Massenproteste gegen Linksregierung in Kolumbien
Hunderttausende haben am Sonntag gegen die Politik des linksgerichteten Präsidenten Gustavo Petro demonstriert. Während die Präsidentenberaterin die Regierung zum Nachdenken aufruft, schimpft Petro auf seine Kritiker.
Katastrophale Umfragewerte, umstrittene Reformvorhaben und ein Friedensprozess, der nicht vorankommt: Am Sonntag sind in Kolumbien Hunderttausende Menschen auf die Straßen gegangen, um gegen den ersten linksgerichteten Staatspräsidenten Gustavo Petro zu protestieren. Kolumbianische Medien sprachen von den bislang größten Demonstrationen seit Petros Amtsbeginn im August 2022. Laut Umfragen liegt die Zustimmung für ihn wenige Wochen vor Halbzeit der vierjährigen Amtszeit auf dem bislang niedrigsten Stand bei gerade mal 30 Prozent.
Kritiker warfen Petro vor, mit einem kurzfristig verkündeten Feiertag am Freitag versucht zu haben, über ein dadurch geschaffenes langes Wochenende den Protesten den Schwung zu nehmen.

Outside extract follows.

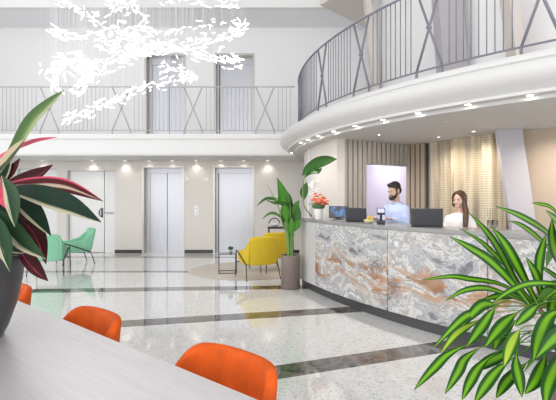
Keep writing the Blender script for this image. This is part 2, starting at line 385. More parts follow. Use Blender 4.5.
# the curved gallery on the right
GC, GR = (7.5, 9.6), 7.06
A0, A1 = 160, 262
prof = [(GR - .10, Z2), (GR + .07, Z2), (GR + .075, Z2 - .03), (GR + .10, Z2 - .035), (GR + .105, Z2 - .07), (GR + .17, Z2 - .085), (GR + .29, Z2 - .13), (GR + .37, Z2 - .165), (GR + .40, Z2 - .215),
        (GR + .395, Z2 - .265), (GR + .36, Z2 - .315), (GR + .31, Z2 - .355), (GR + .265, Z2 - .385), (GR + .235, Z2 - .41), (GR + .23, ZS + .04), (GR + .10, ZS + .04), (GR + .10, ZS + .01), (GR - .10, ZS + .01)]
struct(MB().sweep(GC, prof, A0, A1, 120).build('balcony_curved', fascia_m, smooth=35))
fan = MB()
ring = [ap(GC, GR + .1, A0 + (A1 - A0) * i / 60, 0) for i in range(61)]
pts = ring + [Vector((9, 2.6, 0)), Vector((9, 12.2, 0)), Vector((.85, 12.2, 0))]
k_ = len(pts)
fan.add([(p.x, p.y, ZS) for p in pts] + [(p.x, p.y, Z2 - .005) for p in pts], [tuple(range(k_)), tuple(range(k_, 2*k_))] + [(i, (i+1) % k_, k_+(i+1) % k_, k_+i) for i in range(k_)])
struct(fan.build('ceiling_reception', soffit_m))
# gallery wall upstairs and its leaning pillars
gw = MB().arc(GC, 5.25, 5.4, 165, 262, Z2, ZC, 60)
struct(gw.build('wall_gallery', mat('gallery_paint', (.80, .79, .79), .6), smooth=35))

def lean(name, px0, py0, px1, py1, D, wpx, z0, z1, m, depth=.2, label=None):
    """pillar of rectangular section whose axis passes through two points at the same distance"""
    a, b = P(px0, py0, D), P(px1, py1, D); d = (b - a) / (b.z - a.z)
    p0 = a + d * (z0 - a.z); p1 = a + d * (z1 - a.z); hw = wpx / F * D / 2
    vs = []
    for p in (p0, p1): vs += [p + Vector((-hw, -depth/2, 0)), p + Vector((hw, -depth/2, 0)), p + Vector((hw, depth/2, 0)), p + Vector((-hw, depth/2, 0))]
    return struct(MB().add(vs, [(0,1,2,3),(4,5,6,7),(0,1,5,4),(1,2,6,5),(2,3,7,6),(3,0,4,7)]).build(name, m), label)
beige = mat('beige_pillar', (.64, .585, .53), .5)
lean('column_1', 508.5, 132, 519.5, 205, 6.38, 25, 0, ZS, mat('lilac_white', (.52, .505, .55), .5), .08, 'leaning white pillar in front of the gold curtain behind the desk')
lean('column_2', 509, 0, 515, 52, ray_arc(GC, 5.4, 515)[1].y - .25, 9, Z2, ZC, beige, .25, 'slim leaning beige pillar on the gallery at far right')
lean('column_3', 447, 0, 451, 58, ray_arc(GC, 5.4, 450)[1].y - .3, 24, Z2, ZC, mat('grey_pillar', (.42, .40, .43), .5), .3, 'broad leaning grey pillar on the gallery')
lean('column_4', 369, 20, 374, 78, 9.2, 6, Z2, ZC, beige, .2, 'slim leaning beige pillar near the middle of the gallery')

# ---------------------------------------------------------------- reception back walls
WC, WRm = GC, 6.93
a_px = lambda px, R: ray_arc(GC, R, px)[0]
cw0, cw1 = 172.0, a_px(337, WRm)
struct(MB().arc(GC, WRm - .14, WRm, cw0, cw1, 0, ZS, 40).build('wall_curved', warm, smooth=35))
cwe = ap(GC, WRm - .07, cw1, 0)
A = Vector((cwe.x + .02, cwe.y + .05, 0)); B = Vector((2.36, 8.26, 0)); Cc = Vector((2.62, 7.96, 0))
slat_back = mat('slat_backing', (.17, .155, .14), .7); slat_m = mat('taupe_slats', (.50, .465, .42), .55, noise=(4, .06, (8, 8, .6)))
def slat_wall(name, a, b, z0, z1, pitch=.105, both=True, m=None):
    d = b - a; l = d.length; d.normalize(); n = Vector((d.y, -d.x, 0))
    M = Matrix(((d.x, n.x, 0, a.x), (d.y, n.y, 0, a.y), (0, 0, 1, 0), (0, 0, 0, 1)))
    bk = MB().box(0, l, -.08, 0, z0, z1, M); nn = max(1, int(l / pitch))
    sl_ = MB()
    for i in range(nn): sl_.box((i + .14) * l / nn, (i + .86) * l / nn, 0, .035, z0, z1, M)
    o = struct(bk.build(name, slat_back)); sl_.build('slats', m or slat_m, o); return o
dl = (B - A)
Aopen = A + dl * .345; zdr = 2.03
slat_wall('wall_slats', A, Aopen, 0, ZS)
slat_wall('wall_slats_header', Aopen + dl * .002, B, zdr, ZS)
warm_lit_slat = mat('warm_lit_slats', (.46, .37, .28), .5)  # same slats, with the warm light on them put into the colour
slat_wall('wall_slats_corner', B, Cc, 0, ZS, .09, m=warm_lit_slat)
# small bright room behind the opening
dn = Vector((-dl.y, dl.x, 0)).normalized(); dd = dl.normalized()
M = Matrix(((dd.x, dn.x, 0, Aopen.x), (dd.y, dn.y, 0, Aopen.y), (0, 0, 1, 0), (0, 0, 0, 1)))
wl = (B - Aopen).length
lav = mat('lavender_paint', (.74, .70, .80), .6)
rm = MB(); rm.box(-.1, wl + .3, 1.4, 1.5, 0, ZS, M); rm.box(wl + .24, wl + .3, .09, 1.4, 0, ZS, M)
struct(rm.build('wall_back_office', lav))
struct(MB().box(-.1, -.04, .09, 1.4, 0, ZS, M).box(-.04, .62, 1.30, 1.395, 0, ZS, M).build('wall_office_return', mat('office_white', (.86, .85, .88), .6)))
def spot(name, loc, tgt, power, ang, col=(1, .9, .76), parent=None, blend=.6, r=.04):
    l = bpy.data.lights.new(name, 'SPOT'); l.energy = power; l.spot_size = math.radians(ang); l.spot_blend = 1.0 if ang > 120 else blend; l.color = col; l.shadow_soft_size = r
    o = bpy.data.objects.new(name, l); COL.objects.link(o)
    o.rotation_euler = (Vector(tgt) - Vector(loc)).to_track_quat('-Z', 'Y').to_euler()
    if parent: o.parent = parent; o.location = Vector(loc) - parent.location
    else: o.location = loc
    return o
def downlight(x, y, z, label, power, tgt=None, ang=80, col=(1, .93, .84), r=.05, group=None, glow=None):
    t = thing('downlight', label, 'ceiling light', (x, y, z), 0, group)
    MB().lathe([(r * .78, -.002), (r * 1.15, -.004), (r * 1.25, .0), (r * .78, .004)], 20, close=True).build('trim_ring', trimw, t, True)
    MB().lathe([(.001, -.001), (r * .78, -.001), (r * .78, .003), (.001, .003)], 20).build('lens', glow or lampglow, t)
    if power: spot('downlight_beam', (x, y, z - .02), tgt or (x, y, 0), power, ang, col, t)
    return t
pO = M @ Vector((.75, .65, 0))
lp = bpy.data.lights.new('office_fill_light', 'AREA'); lp.size = .6; lp.energy = 5; lp.color = (.95, .93, 1)
op = thing('office_fill_panel', 'added unseen light panel on the ceiling of the room behind the desk', 'ceiling light', (pO.x, pO.y, ZS - .004))  # unseen panel, added to brighten the room behind the opening
MB().box(-.3, .3, -.3, .3, -.004, 0).build('diffuser', mat('panel_glow', (1, 1, 1), .5, emit=(.95, .93, 1), estr=3), op)
lo = bpy.data.objects.new('office_fill_light', lp); lo.parent = op; lo.location = (0, 0, -.03); COL.objects.link(lo)
# bead curtains
cm = curtain_material()
def curtain(name, pts, label, m, amp=.055, wl_=.26):
    mb = MB(); path = []
    for i in range(len(pts) - 1):
        a, b = Vector((*pts[i], 0)), Vector((*pts[i+1], 0)); n = int((b - a).length / .02)
        for k in range(n): path.append(a.lerp(b, k / n))
    path.append(Vector((*pts[-1], 0)))
    vs = []; uv = []; s_ = 0; zz = [.02 + (ZS - .02) * i / 6 for i in range(7)]
    for side in (0, 1):
        s_ = 0
        for i, p in enumerate(path):
            t = (path[min(i+1, len(path)-1)] - path[max(i-1, 0)]).normalized(); nrm = Vector((t.y, -t.x, 0))
            if i: s_ += (p - path[i-1]).length
            o = amp * (math.sin(2*PI*s_/wl_ + 1.3*math.sin(s_*3.1)) + .4*math.sin(2*PI*s_/(wl_*.43) + 1))
            for z in zz:
                vs.append(p + nrm * (o - side * .006) + Vector((0, 0, z))); uv.append((s_, z))
    nz = len(zz); n = len(path); fs = []
    for side in (0, 1):
        for i in range(n - 1):
            for j in range(nz - 1):
                q = [side*n*nz + i*nz + j, side*n*nz + (i+1)*nz + j, side*n*nz + (i+1)*nz + j + 1, side*n*nz + i*nz + j + 1]
                fs.append(q)
    for i in range(n - 1):
        for j in (0, nz - 1): fs.append([i*nz+j, (i+1)*nz+j, n*nz+(i+1)*nz+j, n*nz+i*nz+j])
    for j in range(nz - 1):
        for i in (0, n-1): fs.append([i*nz+j, i*nz+j+1, n*nz+i*nz+j+1, n*nz+i*nz+j])
    o = mb.add(vs, fs, uv).build(name, m, smooth=60)
    return tag(o, label, 'curtain')
curtain('bead_curtain', [(2.68, 7.86), (3.2, 6.72), (3.42, 6.52)], 'gold bead curtain in loose folds behind the woman at the desk', cm)
curtain('bead_curtain', [(3.86, 6.22), (5.6, 5.0)], 'gold bead curtain at the right edge, right of the plain beige panel', cm, .03, .16)
struct(MB().add([(3.28, 6.62, 0), (3.92, 6.14, 0), (3.95, 6.2, 0), (3.31, 6.68, 0)] + [(3.28, 6.62, ZS), (3.92, 6.14, ZS), (3.95, 6.2, ZS), (3.31, 6.68, ZS)],
   [(0,1,2,3),(4,5,6,7),(0,1,5,4),(1,2,6,5),(2,3,7,6),(3,0,4,7)]).build('wall_beige_panel', mat('beige_panel', (.50, .40, .31), .6)))
struct(MB().add([(2.75, 8.1, 0), (3.4, 6.85, 0), (6, 5.0, 0), (6.1, 5.2, 0), (3.5, 7.0, 0), (2.85, 8.2, 0)] + [(2.75, 8.1, ZS), (3.4, 6.85, ZS), (6, 5.0, ZS), (6.1, 5.2, ZS), (3.5, 7.0, ZS), (2.85, 8.2, ZS)],
   [(0,1,2,3,4,5),(6,7,8,9,10,11)] + [(i, (i+1) % 6, 6+(i+1) % 6, 6+i) for i in range(6)]).build('wall_reception', mat('reception_wall', (.55, .45, .33), .6)))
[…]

Dennoch versammelten sich allein in Bogota Zehntausende Menschen und forderten ein vorzeitiges Ende der Regierung. Die nächsten turnusmäßigen Parlaments- und Präsidentenwahlen finden 2026 statt.
Der Präsident sprach von landesweit rund 250.000 Menschen bei den Protesten und warf den Demonstranten vor, von Hass gegen die Linksregierung getrieben zu sein. Die Ablehnung seiner Reformprojekte stütze sich auf in den Sozialen Medien verbreiteten Hass und Lügen, schrieb Petro auf X (vormals Twitter). Die Gegner seiner Regierung sehnten sich offenbar nach offener Unterdrückung, paramilitärischen Massakern und Morden an jungen Menschen.

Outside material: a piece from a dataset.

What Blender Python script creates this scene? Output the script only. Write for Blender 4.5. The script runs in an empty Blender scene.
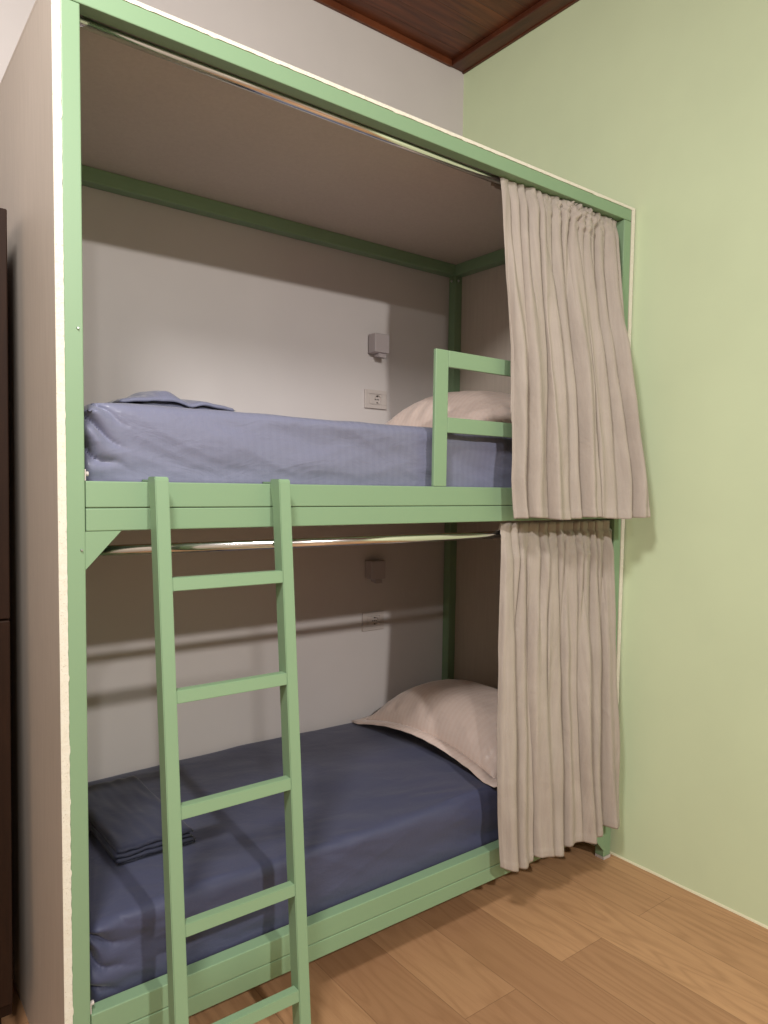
import bpy, bmesh, math, random
from mathutils import Vector, Matrix, noise
random.seed(7)
S = bpy.context.scene
COL = S.collection
PI = math.pi

# ------------------------------------------------------------------ camera
cam_d = bpy.data.cameras.new('camera'); cam = bpy.data.objects.new('camera', cam_d); COL.objects.link(cam)
F_PX = 724.9577
yaw, pitch, roll = -0.6520, -0.0603, 0.0141
cam_d.sensor_fit = 'VERTICAL'; cam_d.sensor_height = 24.0
cam_d.lens = 24.0 * F_PX / 1024.0
cam_d.shift_x = 0.0
cam_d.shift_y = 19.07 / 1024.0
cam_d.clip_start = 0.02
Fw = Vector((-math.sin(yaw), math.cos(yaw), 0)); Rt = Vector((math.cos(yaw), math.sin(yaw), 0)); Up = Vector((0, 0, 1))
F2 = Fw*math.cos(pitch) + Up*math.sin(pitch); U2 = Up*math.cos(pitch) - Fw*math.sin(pitch)
R3 = Rt*math.cos(roll) + U2*math.sin(roll); U3 = U2*math.cos(roll) - Rt*math.sin(roll)
M = Matrix((R3, U3, -F2)).transposed().to_4x4()
M.translation = Vector((-0.3867, -1.6615, 1.4472))
cam.matrix_world = M
S.camera = cam

# ------------------------------------------------------------------ world, lights, exposure
w = bpy.data.worlds.new('world'); S.world = w; w.use_nodes = True
w.node_tree.nodes['Background'].inputs[0].default_value = (0.05, 0.05, 0.05, 1)
w.node_tree.nodes['Background'].inputs[1].default_value = 0.3
S.view_settings.view_transform = 'Standard'; S.view_settings.look = 'None'
S.view_settings.exposure = 0.10; S.view_settings.gamma = 1.0; S.view_settings.use_curve_mapping = False

def area(name, loc, power, size, color, target=None, spread=PI):
    l = bpy.data.lights.new(name, 'AREA'); l.shape = 'DISK'; l.size = size; l.energy = power; l.color = color
    l.spread = spread
    o = bpy.data.objects.new(name, l); COL.objects.link(o); o.location = loc
    if target:
        d = Vector(target) - Vector(loc); o.rotation_euler = d.to_track_quat('-Z', 'Y').to_euler()
    return o
area('ceiling_lamp_light', (0.28, -3.7, 3.15), 98, 0.14, (1.0, 0.97, 0.935), target=(0.35, -2.1, 0.3))
area('second_ceiling_lamp_light', (-1.10, -3.7, 3.15), 30, 0.14, (1.0, 0.97, 0.935), target=(-0.9, -2.1, 0.3))
area('near_ceiling_lamp_light', (-0.62, -1.25, 3.18), 52, 0.40, (1.0, 0.975, 0.96), target=(-0.35, -0.4, 1.9))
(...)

Präsidentenberaterin Laura Sarabia, die als eine der engsten Vertrauten Petros gilt, rief angesichts der massiven Proteste zu Selbstkritik und Nachdenken in der Regierung auf. Innenminister Luis Fernando Velasco hob den friedlichen Charakter der Proteste hervor: “Die Bürger, die beschlossen haben, heute in Kolumbien zu demonstrieren, haben dies friedlich getan. Aus diesem Grund erkennen wir den guten Ton der Märsche an”, sagte Velasco laut “El Tiempo”.
Petro kämpft derzeit mit mehreren Baustellen: Der Friedensprozess mit der Rebellengruppe ELN und FARC-Dissidenten tritt auf der Stelle. Immer wieder kommt es zu Brüchen des Waffenstillstands; eine Fortsetzung der Gespräche steht auf der Kippe. Unterdessen ist die Kokain-Produktion deutlich gestiegen. Nichtregierungsorganisationen berichten, dass die Guerillagruppen auf dem Land das Nichteinschreiten der Sicherheitskräfte während der Friedensgespräche genutzt hätten, um ihre Machtposition auszubauen.
Für scharfe Kritik sorgte zuletzt auch ein Vorschlag Petros, mit einer verfassungsgebenden Versammlung die Machtbefugnisse des Kongresses zu beschneiden, in dem die Opposition die Mehrheit hat. Der Kongress müsse sich nach dem Willen des Volkes richten, so der Präsident. Dort scheiterte er zuletzt mit Reformprojekten. Die rechtsgerichtete Opposition warf Petro daraufhin vor, einen Staatsstreich nach venezolanischem Vorbild durch die Hintertür zu planen.